## [What needs to be done]
Begin with the first line below and retype each line exactly through the line containing "from mathutils.geometry import". Any pictures are to be left out.

## [Supplied material]
>> Begin
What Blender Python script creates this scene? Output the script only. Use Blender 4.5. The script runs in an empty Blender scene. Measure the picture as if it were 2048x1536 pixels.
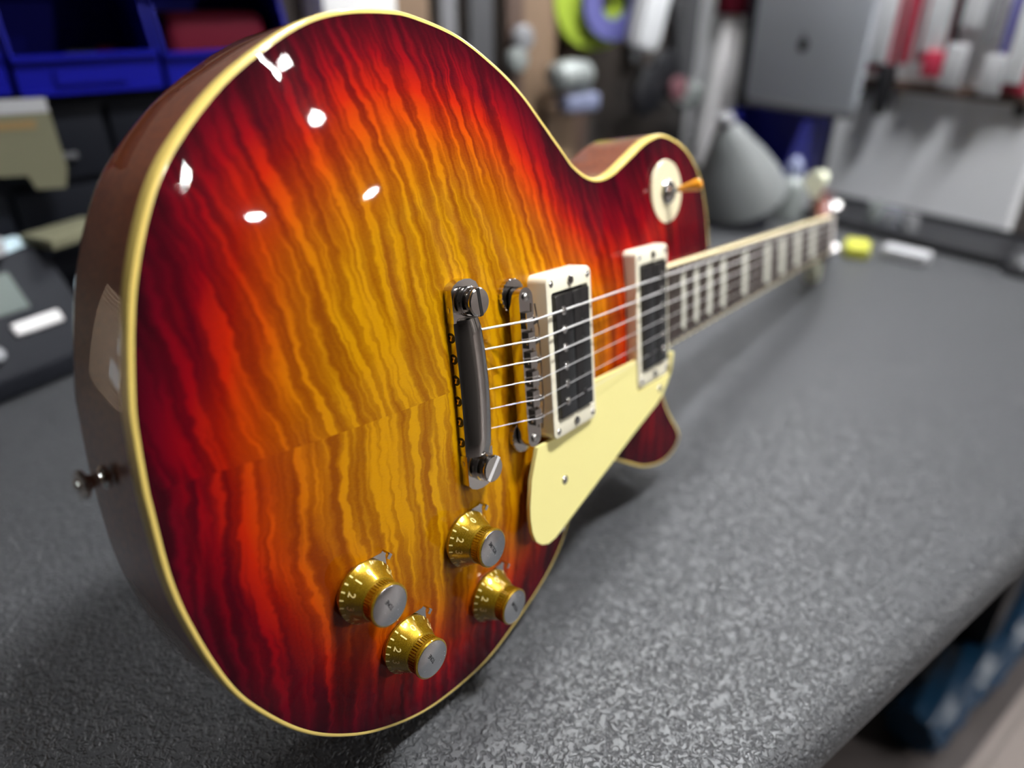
import bpy, bmesh, math, random
import numpy as np
from mathutils import Matrix, Vector
from mathutils.geometry import delaunay_2d_cdt

# ---------------------------------------------------------------- camera, world, light, exposure
S = bpy.context.scene
COL = S.collection
MM = 0.001
cam_d = bpy.data.cameras.new('camera')
cam = bpy.data.objects.new('camera', cam_d)
COL.objects.link(cam)
cam_d.sensor_width = 36.0
cam_d.lens = 1462.0 * 36.0 / 2048.0
cam_d.clip_start = 0.01
cam_d.clip_end = 60
RX, DN, FW = (.8011, -.5985, -.0059), (-.2983, -.3907, -.8708), (.5189, .6994, -.4915)
cm = Matrix(((RX[0], -DN[0], -FW[0], -.1972), (RX[1], -DN[1], -FW[1], -.2781),
             (RX[2], -DN[2], -FW[2], .3471), (0, 0, 0, 1)))
# guitar and camera were measured together; this tips both so that bout and tuners rest on the bench
PIV = Vector((-.034, -.001, .002))
LEVEL = Matrix.Translation(PIV) @ Matrix.Rotation(math.radians(.6), 4, Vector((.238, -.971, 0))) @ Matrix.Translation(-PIV)
cm = LEVEL @ cm
loc, rot, _ = cm.decompose()
cam.location = loc
cam.rotation_mode = 'QUATERNION'
cam.rotation_quaternion = rot
cam_d.dof.use_dof = True
cam_d.dof.focus_distance = .334
cam_d.dof.aperture_fstop = 3.0
S.camera = cam

S.view_settings.view_transform = 'Standard'
S.view_settings.look = 'None'
S.view_settings.gamma = 1.0
S.view_settings.use_curve_mapping = False
S.view_settings.exposure = 0.0

world = bpy.data.worlds.new('world')
S.world = world
world.use_nodes = True
world.node_tree.nodes['Background'].inputs[0].default_value = (.55, .58, .65, 1)
world.node_tree.nodes['Background'].inputs[1].default_value = .05
LAMP = 170.0        # radiance of the ceiling panels

# ---------------------------------------------------------------- materials
MATS = {}
def mat(name, col=(.5, .5, .5), rough=.5, metal=0.0, coat=0.0, spec=.5, coatr=.03, emit=0.0, sub=0.0):
    m = bpy.data.materials.new(name)
    m.use_nodes = True
    b = m.node_tree.nodes['Principled BSDF']
    b.inputs['Base Color'].default_value = (*col, 1)
    b.inputs['Roughness'].default_value = rough
    b.inputs['Metallic'].default_value = metal
    b.inputs['Coat Weight'].default_value = coat
    b.inputs['Coat Roughness'].default_value = coatr
    b.inputs['Specular IOR Level'].default_value = spec
    if emit:
        b.inputs['Emission Color'].default_value = (*col, 1)
        b.inputs['Emission Strength'].default_value = emit
    if sub:
        b.inputs['Subsurface Weight'].default_value = sub
        b.inputs['Subsurface Radius'].default_value = (.004, .003, .002)
    MATS[name] = m
    return m
class NT:
    """short-hand for building node graphs"""
    def __init__(s, m): s.t = m.node_tree; s.b = s.t.nodes['Principled BSDF']
    def n(s, typ, **kw):
        nd = s.t.nodes.new(typ)
        for k, v in kw.items(): setattr(nd, k, v)
        return nd
    def l(s, a, b): s.t.links.new(a, b)
    def put(s, sock, v):
        if hasattr(v, 'is_linked') or isinstance(v, bpy.types.NodeSocket): s.l(v, sock)
        else: sock.default_value = v
    def math(s, op, a, b=0.0, c=0.0, clamp=False):
        nd = s.n('ShaderNodeMath', operation=op, use_clamp=clamp)
        s.put(nd.inputs[0], a); s.put(nd.inputs[1], b); s.put(nd.inputs[2], c)
        return nd.outputs[0]
    def xyz(s, x, y, z):
        nd = s.n('ShaderNodeCombineXYZ')
        for i, v in enumerate((x, y, z)): s.put(nd.inputs[i], v)
        return nd.outputs[0]
    def noise(s, vec, scale=1.0, detail=2.0, rough=.5, dist=0.0):
        nd = s.n('ShaderNodeTexNoise')
        s.l(vec, nd.inputs['Vector'])
        nd.inputs['Scale'].default_value = scale; nd.inputs['Detail'].default_value = detail
        nd.inputs['Roughness'].default_value = rough; nd.inputs['Distortion'].default_value = dist
        return nd.outputs['Fac']
    def ramp(s, fac, stops, interp='LINEAR'):
        nd = s.n('ShaderNodeValToRGB')
        s.l(fac, nd.inputs[0])
        r = nd.color_ramp; r.interpolation = interp
        while len(r.elements) < len(stops): r.elements.new(.5)
        for e, (p, c) in zip(r.elements, stops):
            e.position = p
            e.color = (c, c, c, 1) if isinstance(c, (int, float)) else (*c, 1)
        return nd.outputs[0]
    def mix(s, fac, a, b, blend='MIX'):
        nd = s.n('ShaderNodeMix', data_type='RGBA', blend_type=blend)
        s.put(nd.inputs[0], fac)
        for k, v in ((6, a), (7, b)):
            if isinstance(v, tuple): nd.inputs[k].default_value = (*v, 1)
            else: s.l(v, nd.inputs[k])
        return nd.outputs[2]
    def bump(s, h, strength, dist):
        nd = s.n('ShaderNodeBump')
        s.l(h, nd.inputs['Height'])
        nd.inputs['Strength'].default_value = strength; nd.inputs['Distance'].default_value = dist
        s.l(nd.outputs[0], s.b.inputs['Normal'])
    def obj(s): return s.n('ShaderNodeTexCoord').outputs['Object']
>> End
## [Solved exercise]
What Blender Python script creates this scene? Output the script only. Use Blender 4.5. The script runs in an empty Blender scene. Measure the picture as if it were 2048x1536 pixels.
import bpy, bmesh, math, random
import numpy as np
from mathutils import Matrix, Vector
from mathutils.geometry import delaunay_2d_cdt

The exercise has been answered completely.